▶ **JOB**
Omit every picture, and retype the lines that run from the beginning of the data below through the line containing "PI = math.pi", inclusive.
"""
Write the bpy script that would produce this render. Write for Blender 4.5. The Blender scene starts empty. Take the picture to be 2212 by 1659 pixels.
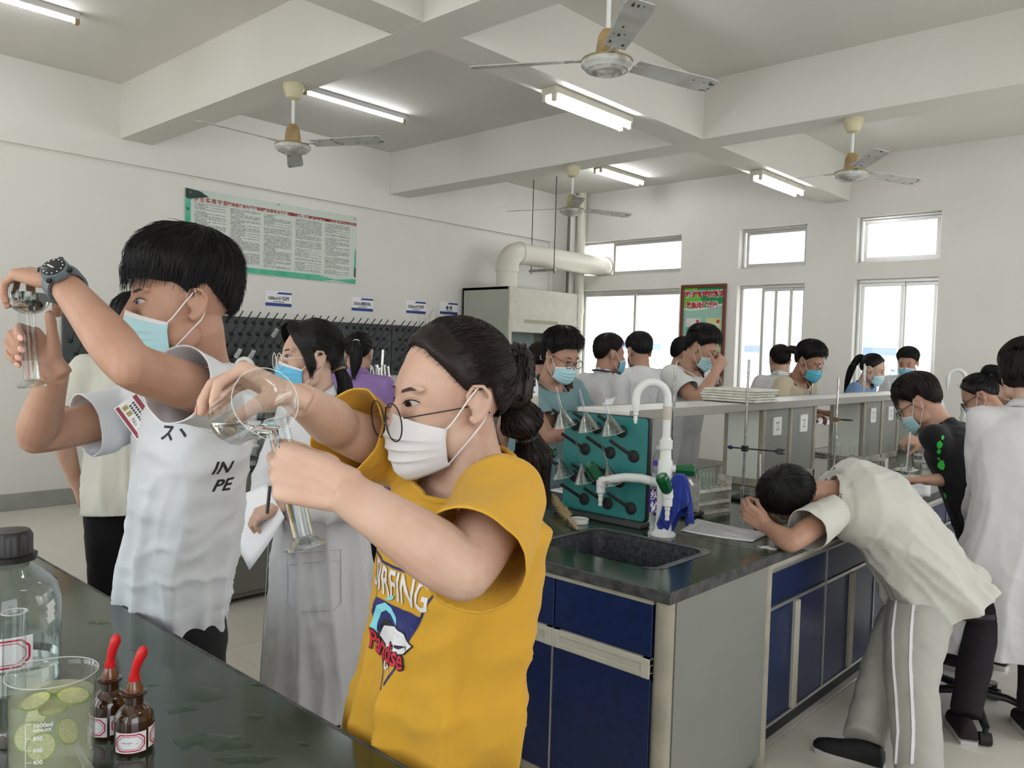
import bpy, bmesh, math, random
import numpy as np
from mathutils import Vector as V, Matrix
from mathutils.bvhtree import BVHTree
from mathutils import noise as mnoise
random.seed(7)
C = bpy.context.scene.collection
SC = bpy.context.scene
PI = math.pi

# ------------------------------------------------------------------ camera, light, exposure
CAMH = 1.55
FPX, YAW, PITCH, ROLL = 1745.46, 0.74408, 0.04101, 0.028534
def _cam_axes():
    cy, sy, cp, sp, cr, sr = (math.cos(YAW), math.sin(YAW), math.cos(PITCH), math.sin(PITCH), math.cos(ROLL), math.sin(ROLL))
    Ry = np.array([[cy, 0, sy], [0, 1, 0], [-sy, 0, cy]]); Rx = np.array([[1, 0, 0], [0, cp, -sp], [0, sp, cp]])
    Rz = np.array([[cr, -sr, 0], [sr, cr, 0], [0, 0, 1]])
    M = Rz @ Rx @ Ry
    w = lambda r: V((r[0], r[2], -r[1]))
    return w(M[0]), w(M[1]), w(M[2])          # right, down, forward in world space
CR, CD, CF = _cam_axes()
EYE = V((0, 0, CAMH))
def P(px, py, d):      # survey helper: point seen at a photo pixel, d metres deep
    return EYE + CF * d + CR * ((px - 1106) / FPX * d) + CD * ((py - 829.5) / FPX * d)
def PZ(px, py, z):     # ... lying at height z
    r = CF + CR * ((px - 1106) / FPX) + CD * ((py - 829.5) / FPX)
    return EYE + r * ((z - CAMH) / r.z)
def PX(px, py, x):
    r = CF + CR * ((px - 1106) / FPX) + CD * ((py - 829.5) / FPX)
    return EYE + r * (x / r.x)
def PY(px, py, y):
    r = CF + CR * ((px - 1106) / FPX) + CD * ((py - 829.5) / FPX)
    return EYE + r * (y / r.y)

cam = bpy.data.cameras.new('camera'); cam.sensor_width = 36; cam.lens = FPX * 36 / 2212; cam.clip_start = 0.02
co = bpy.data.objects.new('camera', cam); C.objects.link(co)
Mx = Matrix.Identity(4)
for i in range(3):
    Mx[i][0] = CR[i]; Mx[i][1] = -CD[i]; Mx[i][2] = -CF[i]; Mx[i][3] = EYE[i]
co.matrix_world = Mx
SC.camera = co
SC.view_settings.view_transform = 'Standard'; SC.view_settings.look = 'None'
SC.view_settings.gamma = 1; SC.view_settings.use_curve_mapping = False
SC.view_settings.exposure = -0.80
try:
    SC.cycles.max_bounces = 10; SC.cycles.diffuse_bounces = 5; SC.cycles.glossy_bounces = 4
    SC.cycles.transmission_bounces = 10; SC.cycles.transparent_max_bounces = 16
    SC.cycles.caustics_reflective = False; SC.cycles.caustics_refractive = False
    SC.cycles.sample_clamp_indirect = 6; SC.cycles.use_denoising = True
except Exception: pass

wd = bpy.data.worlds.new('sky'); SC.world = wd; wd.use_nodes = True
wn = wd.node_tree.nodes; wn.clear()
wo = wn.new('ShaderNodeOutputWorld'); wb = wn.new('ShaderNodeBackground')
wg = wn.new('ShaderNodeTexCoord'); wsx = wn.new('ShaderNodeSeparateXYZ'); wr = wn.new('ShaderNodeValToRGB')
wr.color_ramp.elements[0].position = 0.0; wr.color_ramp.elements[0].color = (1.0, 1.0, 1.0, 1)
wr.color_ramp.elements[1].position = 0.8; wr.color_ramp.elements[1].color = (0.80, 0.88, 1.0, 1)
wd.node_tree.links.new(wg.outputs['Generated'], wsx.inputs[0]); wd.node_tree.links.new(wsx.outputs[2], wr.inputs[0])
wd.node_tree.links.new(wr.outputs[0], wb.inputs[0]); wd.node_tree.links.new(wb.outputs[0], wo.inputs[0])
SKY = 7.2
wb.inputs[1].default_value = SKY
sun = bpy.data.lights.new('sun', 'SUN'); sun.energy = 16.0; sun.angle = 0.02; sun.color = (1, 0.96, 0.9)
so = bpy.data.objects.new('sun', sun); C.objects.link(so); so.rotation_euler = (math.radians(32), math.radians(-10), math.radians(15))

def portal(name, loc, rot, sx, sy):      # sampling guides set in the window openings
    l = bpy.data.lights.new(name, 'AREA'); l.shape = 'RECTANGLE'; l.size = sx; l.size_y = sy
    l.cycles.is_portal = True
    o = bpy.data.objects.new(name, l); C.objects.link(o); o.location = loc; o.rotation_euler = rot
    return o

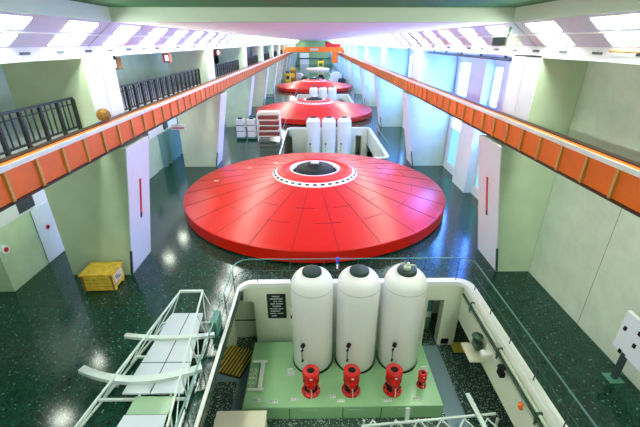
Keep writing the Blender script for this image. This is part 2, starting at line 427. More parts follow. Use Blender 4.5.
# ------------------------------------------------------------------ generator covers
def make_cover():
    t = thing('generator_cover', '', 'generator cover')
    R, H0, HC, RH = 7.45, 0.66, 1.56, 2.46
    bm = B(); lathe(bm, [(R - 0.5, 0), (R - 0.35, 0), (R - 0.35, 0.14), (R - 0.5, 0.14)], 96, smooth=False); link('base_shadow_ring', bm, M['black'], t)  # set-back base ring, painted black as the floor shadow under the rim
    bm = B(); lathe(bm, [(R, 0.10), (R, H0 - 0.02)], 128); link('rim', bm, M['red_side'], t)
    bm = B(); lathe(bm, [(R + 0.015, H0 - 0.03), (R + 0.01, H0), (R - 0.05, H0 + 0.02), (5.0, 1.12), (RH, HC), (RH - 0.4, HC + 0.02)], 128)
    top = link('deck', bm, M['red'], t)
    bm = B()
    def cz(r): return H0 + 0.02 + (R - 0.05 - r) / (R - 0.05 - 5.0) * (1.10 - H0) + 0.0 if r > 5 else 1.12 + (5.0 - r) / (5.0 - RH) * (HC - 1.12)
    for k in range(24):
        a = 2 * PI * (k + 0.5) / 24; ca, sa = math.cos(a), math.sin(a)
        for r0, r1 in ((RH, 5.0), (5.0, R - 0.04)):
            bar(bm, (ca * r0, sa * r0, cz(r0) + 0.002), (ca * r1, sa * r1, cz(r1) + 0.002), 0.022, 0.022)
    for k in range(60):
        if k % 4 in (0, 1): rr_ = 5.6
        else: rr_ = 4.4
        a0, a1 = 2 * PI * (k - 0.0) / 60 + PI / 30, 2 * PI * (k + 1) / 60 + PI / 30
        bar(bm, (math.cos(a0) * rr_, math.sin(a0) * rr_, cz(rr_) + 0.003), (math.cos(a1) * rr_, math.sin(a1) * rr_, cz(rr_) + 0.003), 0.018, 0.018)
    link('panel_joint', bm, M['joint'], top)
    bm = B(); lathe(bm, [(RH + 0.02, HC - 0.03), (RH, HC + 0.06), (2.24, HC + 0.16), (2.18, HC + 0.16), (2.18, HC - 0.02)], 96); hr = link('hub_ring', bm, M['white_paint'], t)
    vm = None
    for k in range(36):
        a = 2 * PI * k / 36; rm = 2.37
        if vm is None:
            bm = B(); bmesh.ops.create_cube(bm, size=1, matrix=Matrix.Rotation(math.atan2(0.1, 0.22), 4, 'Y') @ Matrix.Diagonal((0.1, 0.2, 0.03, 1))); o = link('vent_slot', bm, M['black'], hr); vm = o.data
        else: o = bpy.data.objects.new('vent_slot', vm); col.objects.link(o); o.parent = hr
        o.location = (rm * math.cos(a), rm * math.sin(a), HC + 0.105); o.rotation_euler = (0, 0, a)
    bm = B(); lathe(bm, [(2.2, HC + 0.14), (2.19, HC + 0.2), (2.1, HC + 0.22), (1.46, HC + 0.28), (1.46, HC + 0.1)], 96); link('hub_cover', bm, M['red_hub'], t)
    bm = B(); lathe(bm, [(1.46, HC + 0.1), (1.46, HC + 0.30), (1.38, HC + 0.30), (1.30, HC + 0.08)], 72); link('inner_ring', bm, M['white_paint'], t)
    bm = B(); lathe(bm, [(1.46, HC + 0.09), (0, HC + 0.09)], 64); link('hub_well', bm, M['black'], t)
    bm = B(); lathe(bm, [(1.1, HC + 0.09), (1.06, HC + 0.34), (0.85, HC + 0.42), (0.45, HC + 0.44), (0.42, HC + 0.58), (0, HC + 0.58)], 48); d = link('shaft_drum', bm, M['plaque'], t)
    bm = B(); box(bm, -0.24, 0.24, -0.2, 0.2, HC + 0.58, HC + 0.68, 0.03); link('shaft_cap', bm, M['white_paint'], d)
    for a, r in ((2.7, 4.6), (3.1, 5.9), (2.4, 3.4)):
        bm = B(); box(bm, r * math.cos(a) - 0.13, r * math.cos(a) + 0.13, r * math.sin(a) - 0.1, r * math.sin(a) + 0.1, cz(r) - 0.05, cz(r) + 0.035, 0.01)
        link('hatch_plate', bm, M['label'], top)
    return t
cov = make_cover(); cov.location = (0, 20.45, 0)
cov['label'] = 'huge red round generator cover nearest, just beyond the railed pit'; cov['group'] = 'red generator covers'
dup(cov, (0, 20.45 + UNIT, 0), 'red round generator cover second down the hall, beside the pallet rack')
dup(cov, (0, 20.45 + 2 * UNIT, 0), 'red round generator cover third down the hall, the most distant red disc')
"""
▶ **REPLY TO THE TASK**
Write the bpy script that would produce this render. Write for Blender 4.5. The Blender scene starts empty. Take the picture to be 2212 by 1659 pixels.
import bpy, bmesh, math, random
import numpy as np
from mathutils import Vector as V, Matrix
from mathutils.bvhtree import BVHTree
from mathutils import noise as mnoise
random.seed(7)
C = bpy.context.scene.collection
SC = bpy.context.scene
PI = math.pi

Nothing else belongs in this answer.